The American Geophysical Union awarded its 1998 Excellence in Geophysical Education award to the Los Alamos National Laboratory's Summer of Applied Geophysical Experience, or SAGE, program. SCOTT BALDRIDGE of the Los Alamos Geology and Geochemistry Group leads the program with GEORGE JIRACEK of the Department of Geological Sciences at San Diego State University. The award recognizes SAGE for its significant and lasting contribution to geophysical education, primarily for graduate and undergraduate students. SAGE will receive the award during AGU's 1998 fall meeting, Dec. 6-10.

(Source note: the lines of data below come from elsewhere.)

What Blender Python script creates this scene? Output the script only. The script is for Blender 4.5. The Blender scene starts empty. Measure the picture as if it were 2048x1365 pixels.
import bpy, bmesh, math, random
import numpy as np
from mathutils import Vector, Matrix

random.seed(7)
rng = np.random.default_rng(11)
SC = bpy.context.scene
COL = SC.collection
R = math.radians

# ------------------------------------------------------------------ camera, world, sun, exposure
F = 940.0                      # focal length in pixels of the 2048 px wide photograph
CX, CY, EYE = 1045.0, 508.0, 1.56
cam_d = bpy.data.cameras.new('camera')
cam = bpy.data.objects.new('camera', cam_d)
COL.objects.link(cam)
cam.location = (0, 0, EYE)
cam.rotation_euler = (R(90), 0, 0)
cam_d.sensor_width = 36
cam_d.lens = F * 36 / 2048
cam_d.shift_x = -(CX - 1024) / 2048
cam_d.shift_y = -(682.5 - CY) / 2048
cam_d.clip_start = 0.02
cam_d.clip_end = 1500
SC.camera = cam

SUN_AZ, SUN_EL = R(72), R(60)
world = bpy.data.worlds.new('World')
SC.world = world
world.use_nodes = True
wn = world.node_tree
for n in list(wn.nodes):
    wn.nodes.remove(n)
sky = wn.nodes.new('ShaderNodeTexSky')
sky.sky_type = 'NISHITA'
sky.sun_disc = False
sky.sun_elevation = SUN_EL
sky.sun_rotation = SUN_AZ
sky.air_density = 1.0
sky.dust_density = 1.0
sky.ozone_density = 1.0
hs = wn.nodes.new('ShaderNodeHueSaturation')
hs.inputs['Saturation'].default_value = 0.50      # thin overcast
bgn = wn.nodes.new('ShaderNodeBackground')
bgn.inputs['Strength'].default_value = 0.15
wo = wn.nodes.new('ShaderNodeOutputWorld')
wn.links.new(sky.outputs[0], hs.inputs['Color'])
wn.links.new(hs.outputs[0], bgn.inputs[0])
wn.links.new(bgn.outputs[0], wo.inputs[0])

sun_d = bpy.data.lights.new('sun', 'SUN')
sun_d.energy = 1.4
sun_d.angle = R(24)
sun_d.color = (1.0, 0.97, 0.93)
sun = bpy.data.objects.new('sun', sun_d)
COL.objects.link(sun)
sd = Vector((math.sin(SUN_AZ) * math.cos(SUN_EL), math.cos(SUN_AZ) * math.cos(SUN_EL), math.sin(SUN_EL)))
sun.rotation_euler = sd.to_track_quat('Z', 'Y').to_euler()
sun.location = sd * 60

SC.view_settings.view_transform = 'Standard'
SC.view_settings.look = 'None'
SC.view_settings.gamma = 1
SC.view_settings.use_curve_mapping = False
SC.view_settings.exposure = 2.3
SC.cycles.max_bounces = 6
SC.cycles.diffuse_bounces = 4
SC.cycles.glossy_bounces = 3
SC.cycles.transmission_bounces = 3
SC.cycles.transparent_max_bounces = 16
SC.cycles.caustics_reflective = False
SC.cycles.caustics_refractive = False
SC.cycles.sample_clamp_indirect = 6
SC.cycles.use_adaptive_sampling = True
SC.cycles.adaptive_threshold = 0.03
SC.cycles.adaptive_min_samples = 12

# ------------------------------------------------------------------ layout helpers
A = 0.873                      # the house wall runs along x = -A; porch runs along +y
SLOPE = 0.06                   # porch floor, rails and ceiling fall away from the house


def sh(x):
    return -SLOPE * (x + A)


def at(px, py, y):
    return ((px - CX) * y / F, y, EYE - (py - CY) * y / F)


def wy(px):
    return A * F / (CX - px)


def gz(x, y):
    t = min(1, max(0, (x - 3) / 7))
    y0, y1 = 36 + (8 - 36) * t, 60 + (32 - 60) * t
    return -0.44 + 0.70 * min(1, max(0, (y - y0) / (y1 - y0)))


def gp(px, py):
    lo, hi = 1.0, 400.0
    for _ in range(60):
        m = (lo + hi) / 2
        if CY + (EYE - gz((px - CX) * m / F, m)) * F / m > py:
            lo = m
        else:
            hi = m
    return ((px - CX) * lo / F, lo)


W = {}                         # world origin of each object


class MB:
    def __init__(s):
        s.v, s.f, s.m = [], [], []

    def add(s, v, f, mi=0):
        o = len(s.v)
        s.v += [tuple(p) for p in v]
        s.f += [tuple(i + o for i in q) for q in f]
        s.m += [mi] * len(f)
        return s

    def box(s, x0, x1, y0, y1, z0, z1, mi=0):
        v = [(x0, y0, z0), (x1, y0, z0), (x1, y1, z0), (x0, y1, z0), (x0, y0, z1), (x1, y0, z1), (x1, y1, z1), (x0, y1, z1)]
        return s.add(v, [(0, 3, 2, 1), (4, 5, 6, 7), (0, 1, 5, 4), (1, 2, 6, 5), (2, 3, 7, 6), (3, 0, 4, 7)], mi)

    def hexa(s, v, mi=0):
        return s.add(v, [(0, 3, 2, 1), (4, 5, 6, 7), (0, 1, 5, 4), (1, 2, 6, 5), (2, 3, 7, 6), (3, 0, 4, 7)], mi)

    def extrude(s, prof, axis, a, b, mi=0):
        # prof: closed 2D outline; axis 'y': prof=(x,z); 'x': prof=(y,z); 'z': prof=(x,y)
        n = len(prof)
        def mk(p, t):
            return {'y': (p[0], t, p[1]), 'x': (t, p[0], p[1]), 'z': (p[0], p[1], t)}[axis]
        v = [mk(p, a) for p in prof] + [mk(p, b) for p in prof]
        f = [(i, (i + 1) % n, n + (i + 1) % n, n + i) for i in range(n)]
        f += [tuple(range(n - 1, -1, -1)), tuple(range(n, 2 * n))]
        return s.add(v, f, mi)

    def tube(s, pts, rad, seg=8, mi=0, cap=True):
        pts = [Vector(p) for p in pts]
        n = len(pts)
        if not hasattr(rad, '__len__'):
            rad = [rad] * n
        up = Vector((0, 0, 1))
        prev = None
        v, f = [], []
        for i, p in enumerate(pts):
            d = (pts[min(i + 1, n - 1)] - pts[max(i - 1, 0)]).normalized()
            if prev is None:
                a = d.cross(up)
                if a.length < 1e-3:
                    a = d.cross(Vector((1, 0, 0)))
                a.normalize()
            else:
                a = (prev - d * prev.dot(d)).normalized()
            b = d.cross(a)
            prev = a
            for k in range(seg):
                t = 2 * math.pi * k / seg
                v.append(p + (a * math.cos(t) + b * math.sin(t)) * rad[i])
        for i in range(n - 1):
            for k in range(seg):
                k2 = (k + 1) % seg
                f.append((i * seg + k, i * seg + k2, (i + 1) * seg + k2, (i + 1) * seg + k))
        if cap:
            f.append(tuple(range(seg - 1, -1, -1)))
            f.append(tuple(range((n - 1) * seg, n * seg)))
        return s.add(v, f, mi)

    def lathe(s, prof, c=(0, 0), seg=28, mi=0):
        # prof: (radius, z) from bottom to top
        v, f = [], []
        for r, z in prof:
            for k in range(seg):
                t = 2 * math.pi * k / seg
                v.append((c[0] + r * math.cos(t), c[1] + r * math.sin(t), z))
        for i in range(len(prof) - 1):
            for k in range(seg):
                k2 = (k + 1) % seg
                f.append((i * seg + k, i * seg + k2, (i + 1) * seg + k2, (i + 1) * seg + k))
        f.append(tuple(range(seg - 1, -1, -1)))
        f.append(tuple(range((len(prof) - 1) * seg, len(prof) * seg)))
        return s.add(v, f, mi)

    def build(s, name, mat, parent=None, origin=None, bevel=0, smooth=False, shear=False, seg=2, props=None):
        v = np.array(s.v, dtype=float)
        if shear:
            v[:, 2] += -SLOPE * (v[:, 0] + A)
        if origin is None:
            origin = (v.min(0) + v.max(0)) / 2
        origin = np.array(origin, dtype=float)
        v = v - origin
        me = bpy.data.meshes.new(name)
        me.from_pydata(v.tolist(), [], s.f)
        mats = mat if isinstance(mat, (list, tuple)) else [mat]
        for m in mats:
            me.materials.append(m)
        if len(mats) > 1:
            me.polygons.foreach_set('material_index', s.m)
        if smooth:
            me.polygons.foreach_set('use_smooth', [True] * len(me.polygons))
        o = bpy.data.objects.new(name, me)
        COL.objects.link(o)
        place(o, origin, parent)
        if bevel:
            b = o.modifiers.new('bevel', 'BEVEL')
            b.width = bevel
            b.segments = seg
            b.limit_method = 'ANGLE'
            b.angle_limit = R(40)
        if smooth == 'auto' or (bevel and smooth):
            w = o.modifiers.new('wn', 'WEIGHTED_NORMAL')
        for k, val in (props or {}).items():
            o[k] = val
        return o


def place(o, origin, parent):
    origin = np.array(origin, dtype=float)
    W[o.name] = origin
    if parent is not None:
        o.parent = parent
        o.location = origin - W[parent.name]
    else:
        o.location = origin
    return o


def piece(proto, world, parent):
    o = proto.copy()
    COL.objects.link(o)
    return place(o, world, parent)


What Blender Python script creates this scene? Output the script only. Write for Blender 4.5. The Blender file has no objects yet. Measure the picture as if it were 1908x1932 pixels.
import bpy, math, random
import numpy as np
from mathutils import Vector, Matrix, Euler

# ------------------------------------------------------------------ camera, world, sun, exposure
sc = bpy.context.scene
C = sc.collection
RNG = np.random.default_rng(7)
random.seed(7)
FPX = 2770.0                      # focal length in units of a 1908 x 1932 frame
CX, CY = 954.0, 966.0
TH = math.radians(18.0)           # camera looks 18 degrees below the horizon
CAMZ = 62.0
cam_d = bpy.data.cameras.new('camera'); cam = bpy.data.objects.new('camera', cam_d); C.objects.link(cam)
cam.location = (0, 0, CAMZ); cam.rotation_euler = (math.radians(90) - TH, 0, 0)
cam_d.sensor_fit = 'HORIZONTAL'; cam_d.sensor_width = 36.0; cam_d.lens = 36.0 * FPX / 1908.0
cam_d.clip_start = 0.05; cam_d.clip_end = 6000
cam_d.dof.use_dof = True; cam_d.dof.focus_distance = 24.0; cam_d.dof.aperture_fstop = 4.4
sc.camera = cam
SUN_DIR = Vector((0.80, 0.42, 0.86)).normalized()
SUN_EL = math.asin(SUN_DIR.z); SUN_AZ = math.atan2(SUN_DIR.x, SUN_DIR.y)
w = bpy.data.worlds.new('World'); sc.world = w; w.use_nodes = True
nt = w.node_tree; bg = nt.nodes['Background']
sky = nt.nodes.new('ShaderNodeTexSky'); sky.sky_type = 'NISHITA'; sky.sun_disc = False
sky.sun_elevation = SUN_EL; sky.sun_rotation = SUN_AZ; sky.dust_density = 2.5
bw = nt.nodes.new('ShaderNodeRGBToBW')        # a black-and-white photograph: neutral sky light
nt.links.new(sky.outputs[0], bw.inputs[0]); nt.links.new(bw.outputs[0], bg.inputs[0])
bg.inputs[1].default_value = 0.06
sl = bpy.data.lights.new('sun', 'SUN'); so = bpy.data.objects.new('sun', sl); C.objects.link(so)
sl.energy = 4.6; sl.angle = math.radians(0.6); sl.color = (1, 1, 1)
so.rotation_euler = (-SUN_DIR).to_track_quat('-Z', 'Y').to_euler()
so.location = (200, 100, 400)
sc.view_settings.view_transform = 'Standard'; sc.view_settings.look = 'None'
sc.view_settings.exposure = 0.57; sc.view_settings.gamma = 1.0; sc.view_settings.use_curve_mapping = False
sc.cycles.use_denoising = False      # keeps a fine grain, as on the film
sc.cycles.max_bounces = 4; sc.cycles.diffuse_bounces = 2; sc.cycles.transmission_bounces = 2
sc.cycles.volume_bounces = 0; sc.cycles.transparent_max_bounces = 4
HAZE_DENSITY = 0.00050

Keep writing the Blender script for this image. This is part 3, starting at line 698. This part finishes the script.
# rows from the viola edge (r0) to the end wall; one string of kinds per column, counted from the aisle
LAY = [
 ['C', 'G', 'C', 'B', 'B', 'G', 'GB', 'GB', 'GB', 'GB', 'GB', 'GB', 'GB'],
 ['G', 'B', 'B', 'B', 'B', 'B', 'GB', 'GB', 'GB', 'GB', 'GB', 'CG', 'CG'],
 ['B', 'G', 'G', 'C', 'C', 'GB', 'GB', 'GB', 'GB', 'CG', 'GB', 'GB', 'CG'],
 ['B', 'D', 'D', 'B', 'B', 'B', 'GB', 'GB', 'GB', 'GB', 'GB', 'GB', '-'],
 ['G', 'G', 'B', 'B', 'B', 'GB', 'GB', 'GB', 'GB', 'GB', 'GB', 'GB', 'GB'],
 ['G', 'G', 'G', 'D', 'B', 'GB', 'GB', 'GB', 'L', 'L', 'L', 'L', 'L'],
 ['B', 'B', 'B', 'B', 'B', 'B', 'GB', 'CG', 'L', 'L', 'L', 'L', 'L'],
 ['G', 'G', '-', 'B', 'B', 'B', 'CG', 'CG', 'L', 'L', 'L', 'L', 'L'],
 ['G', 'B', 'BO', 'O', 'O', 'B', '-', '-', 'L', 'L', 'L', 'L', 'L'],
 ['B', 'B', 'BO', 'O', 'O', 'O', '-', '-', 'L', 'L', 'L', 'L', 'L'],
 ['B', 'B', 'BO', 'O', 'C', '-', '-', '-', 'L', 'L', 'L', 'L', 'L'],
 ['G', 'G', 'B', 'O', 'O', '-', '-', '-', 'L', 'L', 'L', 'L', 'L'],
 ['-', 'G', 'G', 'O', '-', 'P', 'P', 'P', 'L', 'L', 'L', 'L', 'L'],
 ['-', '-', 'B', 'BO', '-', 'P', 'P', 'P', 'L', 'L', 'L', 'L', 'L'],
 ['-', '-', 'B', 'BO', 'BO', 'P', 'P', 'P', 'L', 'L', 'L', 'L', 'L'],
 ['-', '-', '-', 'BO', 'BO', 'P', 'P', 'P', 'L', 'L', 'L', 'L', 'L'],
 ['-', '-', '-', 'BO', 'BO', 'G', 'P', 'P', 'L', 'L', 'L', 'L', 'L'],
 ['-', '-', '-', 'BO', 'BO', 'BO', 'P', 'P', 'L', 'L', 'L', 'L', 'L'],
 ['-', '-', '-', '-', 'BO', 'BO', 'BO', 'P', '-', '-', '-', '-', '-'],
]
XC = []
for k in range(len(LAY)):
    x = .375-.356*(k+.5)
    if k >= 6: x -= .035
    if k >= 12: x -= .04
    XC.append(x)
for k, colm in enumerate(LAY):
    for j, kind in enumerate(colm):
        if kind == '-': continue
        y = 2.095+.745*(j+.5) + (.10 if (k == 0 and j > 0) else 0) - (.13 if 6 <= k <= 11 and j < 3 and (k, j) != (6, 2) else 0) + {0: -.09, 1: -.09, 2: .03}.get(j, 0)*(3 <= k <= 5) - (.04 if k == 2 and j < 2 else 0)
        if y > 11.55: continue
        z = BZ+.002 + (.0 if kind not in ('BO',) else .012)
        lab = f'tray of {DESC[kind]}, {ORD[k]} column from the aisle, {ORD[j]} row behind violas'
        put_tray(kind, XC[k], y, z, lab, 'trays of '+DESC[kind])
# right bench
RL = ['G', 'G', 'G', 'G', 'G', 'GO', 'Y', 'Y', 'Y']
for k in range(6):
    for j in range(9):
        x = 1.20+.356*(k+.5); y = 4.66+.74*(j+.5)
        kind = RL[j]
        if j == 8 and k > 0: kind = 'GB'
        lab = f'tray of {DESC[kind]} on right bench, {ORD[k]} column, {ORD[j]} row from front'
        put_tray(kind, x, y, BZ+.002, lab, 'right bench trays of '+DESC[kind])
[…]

During the Intel International Science and Engineering Fair in Fort Worth, Texas, May 10-16, seven high-school students received awards from the American Geological Institute : JESSICA LANE DEBUSK, Northwood High School in Dublin, Va., $500; CRISTINA BENO, Mast Academy in Key Biscayne, Fla., $250; GERALD ALEXANDER LARUE IV, California Academy of Math & Science in Carson, Calif., $100. Honorable Mention awards went to: REHAN JULIAN ALI, Broad Run High School in Ashburn, Va.; PETER WILLEM ALDERKS, Midland High School in Midland, Texas; and TAYLOR PARKS EDENFIELD and JEB STUART CAMERON, Swainsboro High School in Swainsboro, Ga. The Association of Women Geoscientists granted a $150 award to TAVIA LEE CLARK, Memorial Senior High School in Tulsa, Okla. And the Association of Engineering Geologists granted an award to RICHARD DIANOS CATUNGAL, James Campbell High School in Ewa Beach, Hawaii.
Also, nine students won Grand Awards in the earth and space sciences: CRISTINA BENO, $5,000 (Intel ISEF Best of Category Award); RIGEL QUINN WOIDA, Tucson Magnet High School in Tucson, Ariz., $1,500; NICOLE CATHERINE VICTORIA, Boca Raton Community High School in Boca Raton, Fla., $1,500; ERIN ANN STOESZ, Laramie Junior High School in Laramie, Wyo., $1,000; JENNIFER LYNN ANDREWS, Thomas Jefferson High School for Science and Technology in Alexandria, Va., $1,000; EMIKO YASUDA, Yamaguchi-Kenritu Taubse Agricultural High School in Kumage-Gun, Yamaguchi-Ken, Japan, $1,000; SWEATHA REDDY KATTA, Laramie Senior High School in Laramie, Wyo., $500; RICHARD DIANOS CATUNGAL, $500; and GERALD ALEXANDER LARUE IV, $500.